Wednesday, January 4, 2006

Miyazaki goodness!

Timely news: the huge tribute to Ghibli studios going on at TMC this month to celebrate Hayao Miyazaki's 60th birthday starts tomorrow! Every Thursday, a set of films will be shown in both their official (Disney) English dub, and in the original (subtitled) versions. Of special note are the films that haven't been released here yet: My Neighbor Totoro, Whisper of the Heart and Only Yesterday. (Totoro and Whisper of the Heart are scheduled for a March release, and my guess would be that Only Yesterday comes out in the fall.)

But even bigger news - if you are a Miyazaki/Ghibli fan you probably know all about the amazing Studio Ghibli museum in Mitaka, Japan. But did you know that they worked on an exhibit that is currently touring children's museums here in the US? The exhibit Jump to Japan (now in St.
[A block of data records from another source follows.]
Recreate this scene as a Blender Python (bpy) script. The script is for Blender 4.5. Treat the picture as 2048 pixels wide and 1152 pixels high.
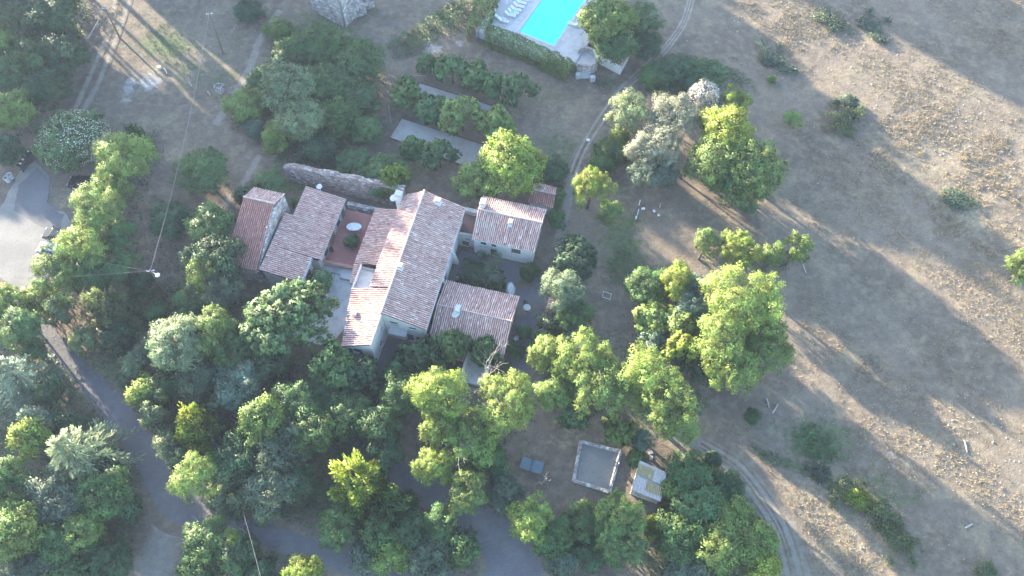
import bpy, math, random
import numpy as np
from mathutils import Matrix, Vector

S = bpy.context.scene
for o in list(bpy.data.objects): bpy.data.objects.remove(o)

# ------------------------------------------------------------------ camera
H = 96.0; F = 1600.0; CX, CY = 1024.0, 576.0
d = np.array([985. - CX, -(1420. - CY), -F]); d /= np.linalg.norm(d)   # straight down, seen in camera axes
up = -d
xr = np.array([1., 0, 0]) - up * up[0]; xr /= np.linalg.norm(xr)
yr = np.cross(up, xr)
RC = np.stack([xr, yr, up])
CAM = np.array([0., 0., H])
cd = bpy.data.cameras.new('camera'); cam = bpy.data.objects.new('camera', cd)
S.collection.objects.link(cam)
cd.sensor_width = 36; cd.lens = 36 * F / 2048; cd.clip_start = 0.5; cd.clip_end = 3000
cam.matrix_world = Matrix.Translation(CAM) @ Matrix([list(r) for r in RC]).to_4x4()
S.camera = cam

# ------------------------------------------------------------------ light
SUN_EL = math.radians(11.5); SUN_AZ = math.radians(135)     # azimuth measured from +X, towards the upper left of the picture
sdir = Vector((math.cos(SUN_AZ) * math.cos(SUN_EL), math.sin(SUN_AZ) * math.cos(SUN_EL), math.sin(SUN_EL)))
W = bpy.data.worlds.new('World'); S.world = W; W.use_nodes = True
wn = W.node_tree.nodes; wl = W.node_tree.links
bg = wn['Background']; sky = wn.new('ShaderNodeTexSky'); sky.sky_type = 'NISHITA'; sky.sun_disc = False
sky.sun_elevation = SUN_EL; sky.sun_rotation = math.radians(90) - SUN_AZ
sky.air_density = 1.0; sky.dust_density = 1.0; sky.ozone_density = 2.0
wl.new(sky.outputs[0], bg.inputs[0]); bg.inputs[1].default_value = 0.15
sl = bpy.data.lights.new('sun', 'SUN'); sl.energy = 4.6; sl.angle = math.radians(0.6); sl.color = (1.0, 0.88, 0.68)
so = bpy.data.objects.new('sun', sl); S.collection.objects.link(so)
so.rotation_euler = (-sdir).to_track_quat('-Z', 'Y').to_euler(); so.location = (-60, 60, 60)
S.view_settings.view_transform = 'Standard'; S.view_settings.look = 'None'
VEIL = 0.00017  # density of the volume added for the lens glare
S.view_settings.exposure = 3.1; S.view_settings.gamma = 1.0

# ------------------------------------------------------------------ helpers
rnd = random.Random(7)
def g(px, py, z=0.0):
    """site survey: the world point at height z on the sight line of a photo pixel"""
    v = RC @ np.array([px - CX, -(py - CY), -F]); t = (z - H) / v[2]
    return CAM + v * t
def mpp(px, py, z=0.0):
    p = g(px, py, z) - CAM
    return abs((RC.T @ p)[2]) / F

A0 = g(762, 626, 7.5); _a = (g(849, 381, 7.5) - A0)[:2]; _a /= np.linalg.norm(_a); _b = np.array([_a[1], -_a[0]])
def hs(b, a, z):
    """house frame: b to the right of the main ridge, a along it"""
    q = A0[:2] + (_b * b + _a * a) * 1.013
    return np.array([q[0], q[1], z])

def lerp(p, q, t): return p + (q - p) * t
def fbm(x, y, s):
    return (np.sin(x * .13 + s) * np.cos(y * .11 - s * 1.7) + .5 * np.sin(x * .31 + y * .23 + s * 2.1) + .35 * np.sin(x * .57 - y * .63 + s) + .2 * np.sin(x * 1.3 + y * 1.1 + s * 3))
def smooth(e0, e1, x):
    t = np.clip((x - e0) / (e1 - e0), 0, 1); return t * t * (3 - 2 * t)
def th(x, y):
    """terrain height: level ground, an unseen wooded rise added beyond the upper left for shade"""
    s = (x - y) * .7071; t = (x + y) * .7071
    z = .09 * fbm(x, y, 1.0) * smooth(16, 30, x) + 0 * x
    rise = 15 * smooth(-128, -152, s) * smooth(-60, -22, t) * (1 - .9 * smooth(-20, -15, t) * (1 - smooth(-6, 0, t)))  # unseen rise added for shade, dips let strips of sun through
    return z + rise * (1 - .75 * smooth(18, 22, t) * (1 - smooth(30, 35, t)))

class MB:
    def __init__(s): s.v = []; s.f = []; s.c = []
    def vert(s, p): s.v.append(tuple(float(q) for q in p)); return len(s.v) - 1
    def face(s, pts, c=0.5):
        s.f.append([s.vert(p) for p in pts]); s.c.append(c)
    def box8(s, P, c=0.5):
        """P: 4 bottom points then 4 top points, counter-clockwise"""
        i = [s.vert(p) for p in P]
        for q in ((3, 2, 1, 0), (4, 5, 6, 7), (0, 1, 5, 4), (1, 2, 6, 5), (2, 3, 7, 6), (3, 0, 4, 7)):
            s.f.append([i[k] for k in q]); s.c.append(c)
    def box(s, ctr, size, rz=0.0, c=0.5):
        cx, cy, cz = ctr; sx, sy, sz = size[0] / 2, size[1] / 2, size[2] / 2
        co, si = math.cos(rz), math.sin(rz); P = []
        for z in (-sz, sz):
            for x, y in ((-sx, -sy), (sx, -sy), (sx, sy), (-sx, sy)):
                P.append((cx + x * co - y * si, cy + x * si + y * co, cz + z))
        s.box8(P, c)
    def beam(s, p, q, w, h=None, c=0.5):
        p = Vector(p); q = Vector(q); h = h or w; ax = (q - p).normalized()
        u = Vector((0, 0, 1)) if abs(ax.z) < .95 else Vector((1, 0, 0))
        r = ax.cross(u).normalized() * w / 2; u2 = r.cross(ax).normalized() * h / 2
        s.box8([p - r - u2, p + r - u2, q + r - u2, q - r - u2, p - r + u2, p + r + u2, q + r + u2, q - r + u2], c)
    def prism(s, poly, z0, z1, c=0.5):
        n = len(poly); lo = [s.vert((p[0], p[1], z0)) for p in poly]; hi = [s.vert((p[0], p[1], z1)) for p in poly]
        s.f.append(lo[::-1]); s.f.append(hi); s.c += [c, c]
        for k in range(n):
            s.f.append([lo[k], lo[(k + 1) % n], hi[(k + 1) % n], hi[k]]); s.c.append(c)
    def tube(s, pts, rad, n=6, c=0.5, cap=True):
        pts = [Vector(p) for p in pts]; rings = []
        for k, p in enumerate(pts):
            ax = (pts[min(k + 1, len(pts) - 1)] - pts[max(k - 1, 0)]).normalized()
            u = Vector((0, 0, 1)) if abs(ax.z) < .9 else Vector((1, 0, 0))
            r = ax.cross(u).normalized(); w = r.cross(ax)
            rr = rad[k] if isinstance(rad, (list, tuple)) else rad
            rings.append([s.vert(p + (r * math.cos(t) + w * math.sin(t)) * rr) for t in [2 * math.pi * j / n for j in range(n)]])
        for k in range(len(pts) - 1):
            for j in range(n):
                s.f.append([rings[k][j], rings[k][(j + 1) % n], rings[k + 1][(j + 1) % n], rings[k + 1][j]]); s.c.append(c)
        if cap:
            s.f.append(rings[0][::-1]); s.f.append(rings[-1]); s.c += [c, c]
    def lathe(s, ctr, prof, n=16, c=0.5, a0=0.0, a1=2 * math.pi, sx=1.0, sy=1.0):
        full = abs(a1 - a0 - 2 * math.pi) < 1e-6; m = n if full else n + 1
        rings = []
        for r, z in prof:
            rings.append([s.vert((ctr[0] + math.cos(a0 + (a1 - a0) * j / n) * r * sx, ctr[1] + math.sin(a0 + (a1 - a0) * j / n) * r * sy, ctr[2] + z)) for j in range(m)])
        for k in range(len(prof) - 1):
            for j in range(n):
                s.f.append([rings[k][j], rings[k][(j + 1) % m], rings[k + 1][(j + 1) % m], rings[k + 1][j]]); s.c.append(c)
    def mesh(s, name, off=(0, 0, 0), smooth_=False):
        me = bpy.data.meshes.new(name)
        o = off
        me.from_pydata([(x - o[0], y - o[1], z - o[2]) for x, y, z in s.v], [], s.f)
        at = me.attributes.new('tint', 'FLOAT', 'FACE'); at.data.foreach_set('value', np.array(s.c, dtype=np.float32))
        if smooth_:
            me.polygons.foreach_set('use_smooth', [True] * len(me.polygons))
        return me
    def build(s, name, mat, parent=None, smooth_=False, kind=None):
        o = bpy.data.objects.new(name, s.mesh(name, wloc(parent) if parent else (0, 0, 0), smooth_))
        o.data.materials.append(mat); S.collection.objects.link(o)
        if parent: o.parent = parent
        if kind: o['kind'] = kind
        return o
LOC = {}
def wloc(o):
    p = np.zeros(3)
    while o is not None:
        p += np.array(o.location); o = o.parent
    return p
def tag(o, label, cat, group=None, kind=None):
    o['label'] = label
    if cat: o['category'] = cat
    if group: o['group'] = group
    if kind: o['kind'] = kind
    return o
def thing(name, label, cat, loc, group=None):
    o = bpy.data.objects.new(name, None); o.empty_display_size = .3
    o.location = tuple(float(q) for q in loc); S.collection.objects.link(o)
    return tag(o, label, cat, group)
def struct(name, mb, mat):
    o = mb.build(name, mat); o['kind'] = 'structure'; return o

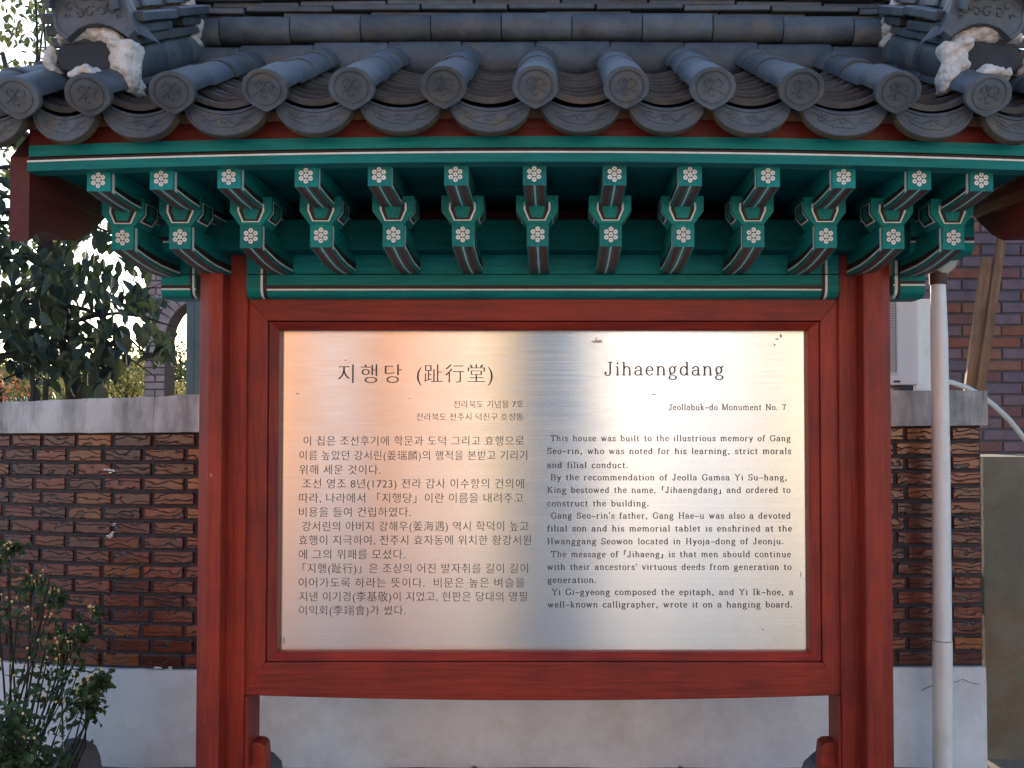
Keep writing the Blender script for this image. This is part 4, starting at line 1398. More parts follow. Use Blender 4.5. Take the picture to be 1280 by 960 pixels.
    for k in range(7):
        t = k / 6
        A = bez((MX(146, Yc), Yc, WZ(-20, Yc)), (MX(156, 2.93), 2.93, WZ(24, 2.93)), (MX(165, 2.95), 2.96, WZ(42, 2.96)), t)
        B = bez((MX(150, 2.98), 2.98, WZ(-20, 2.98)), (MX(168, 3.0), 3.0, WZ(26, 3.0)), (MX(196, 3.05), 3.05, WZ(55, 3.05)), t)
        rows.append([A, (A + B) / 2 + Vector((sg * .004, 0, 0)), B, B + Vector((-sg * .01, .0, .012)), A + Vector((-sg * .012, .004, .01))])
    b.grid(rows, closed=True); b.add(rows[0], [tuple(range(5))]); b.add(rows[-1], [tuple(range(5))])
    o = b.build('crest_skirt', M_tile, shade_angle=50); o.parent = roof

M_black_tile = mk('soot_black_tile', (.030, .036, .044), (.018, .021, .027), rough=.8, scale=9, bump=.4, bscale=50, bdist=.004, stain=(.2, .2, .19), stain_scale=14, stain_amt=.6, stain_lo=.66, stain_hi=.8)
verge(-1)
verge(1)

# ------------------------------------------------------------------ LOW WALL
wall = thing('boundary_wall', 'low wall of glazed brown brick with white coping and whitewashed base', 'wall', (0, 4.5, 0))
def PW(o):
    o.parent = wall
    o.matrix_parent_inverse = Matrix.Translation((0, -4.5, 0))
    return o


WY = 4.41
XC0 = WX(243, WY)
XR = WX(1226, WY)
def wy(X):
    d = max(0.0, XC0 + .1 - X)
    return WY + .16 * d * d
def wang(X):
    d = max(0.0, XC0 + .1 - X)
    return math.atan(-.32 * d)
zb0, zb1 = WZ(837, WY), WZ(833, WY)
zc0, zc1 = WZ(540, WY), WZ(531.5, WY)
zt0, zt1 = WZ(494, WY), WZ(488, WY)
def zlin(X, a, b): return a + (b - a) * (X - XC0) / (XR - XC0)


def wall_strip(name, X0, X1, zf0, zf1, front, thick, mat, n=40, lump=.002, m_=None):
    b = MB(); rows = []
    for i in range(n + 1):
        X = X0 + (X1 - X0) * i / n
        y = wy(X) + front
        a, c = zf0(X), zf1(X)
        row = []
        for k in range(7):
            zz = a + (c - a) * k / 6
            d = noise.noise(Vector((X * 5, zz * 6, 3))) * lump
            row.append((X, y + d + (.004 if k in (0, 6) else 0), zz + (noise.noise(Vector((X * 9, 1, k))) * lump if k in (0, 6) else 0)))
        row += [(X, y + thick, c), (X, y + thick, a)]
        rows.append(row)
    b.grid(rows, closed=True)
    b.add(rows[0], [tuple(range(9))]); b.add(rows[-1], [tuple(range(9))])
    return PW(b.build(name, mat))


XL = -4.2
wall_strip('mortar_core', XL, XR - .004, lambda X: zlin(X, zb0, zb1) - .02, lambda X: zlin(X, zc0, zc1) + .02, .006, .20, M_mortar, lump=.003, n=90)
wall_strip('whitewashed_base', XL, XR, lambda X: -.05, lambda X: zlin(X, zb0, zb1) + noise.noise(Vector((X * 3, 0, 0))) * .004, -.022, .25, M_base, n=90, lump=.004)
cuts = [XL, WX(195, WY), WX(700, WY), WX(1231, WY)]
for i in range(3):
    def topf(X):
        d = max(0, XC0 - X)
        return zlin(max(X, XC0), zt0, zt1) - .032 * d + noise.noise(Vector((X * 4, 7, 0))) * .004
    wall_strip('coping', cuts[i] + .0008, cuts[i + 1] - .0008, lambda X: zlin(X, zc0, zc1), topf, -.03, .27, M_coping, n=40, lump=.004)

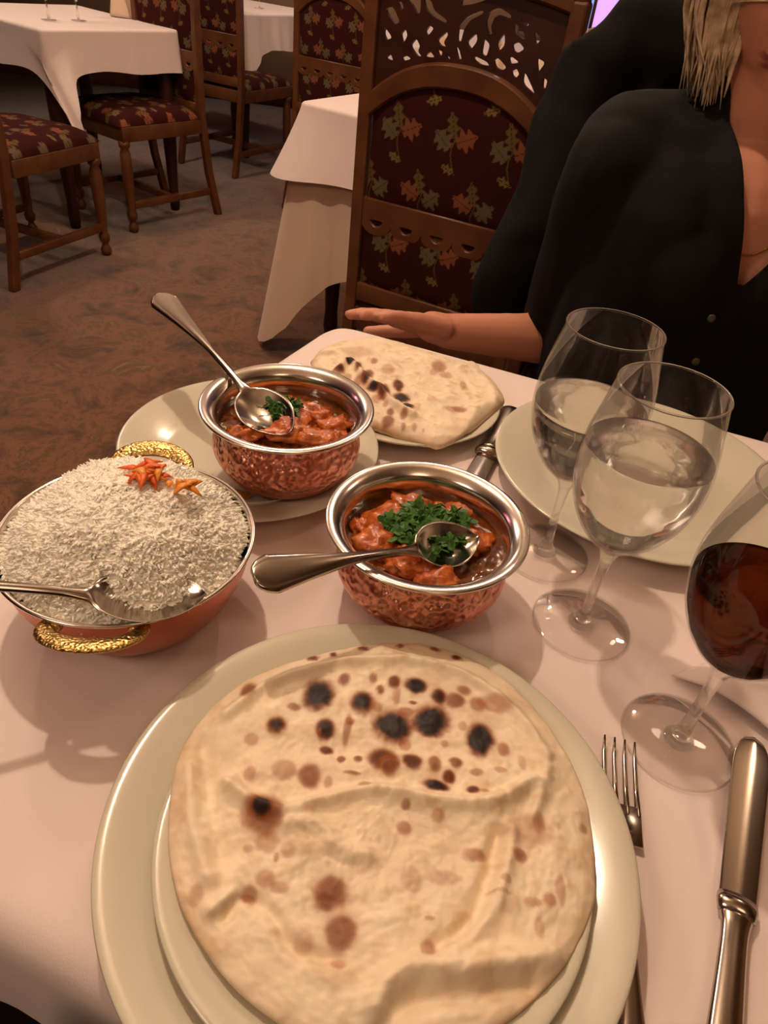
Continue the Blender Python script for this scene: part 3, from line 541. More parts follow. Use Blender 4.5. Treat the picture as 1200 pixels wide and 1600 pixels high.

Paul) includes lots of Totoro goodness, including a Catbus kids can play in, statues and more (and, unlike the official museum, photo-taking is allowed), along with loads of other neat non-Miyazaki stuff and hands-on activies. Kids (and parents) can try out a tea ceremony, go to a "manga store", try their hand at drawing manga and doing animation, and lots more. It's touring through mid-2008 (we are planning to take Emily after her 2nd birthday!) and is a must-see. It's part of "Go East", a whole group of exhibits exploring various Asian cultures, most of which unfortunately won't be coming to a museum we can get to. Check out the tour schedule for all 7 exhibits here (pdf file!)

Some extra Miyazaki goodness from flickr: totoro cupcakes! a totoro monument (?!) totoro+baby=unbearably cute. totoro bread (I couldn't eat it!)

Monday, January 2, 2006

Happy New Year!

Wow, that month went by fast. Things got busy, (more than a bit stressful) and most of all - our internet connection has been a royal pain, we've barely been able to get online in ages. (Looks like it's partly fixed, when I finish the job we're currently on I'll try and suss out the rest of the problem.)

Also coming once this job is turned in: my tie one on entries, cutie cupcakes made for Emily's birthday (no, she didn't eat any!), Miyazaki goodness and more! Also trying to fix a bunch of techy things, like set up a Technorati Profile for me and one for Evan. Anyway, hope your holidays were great and your new year even better. See you soon!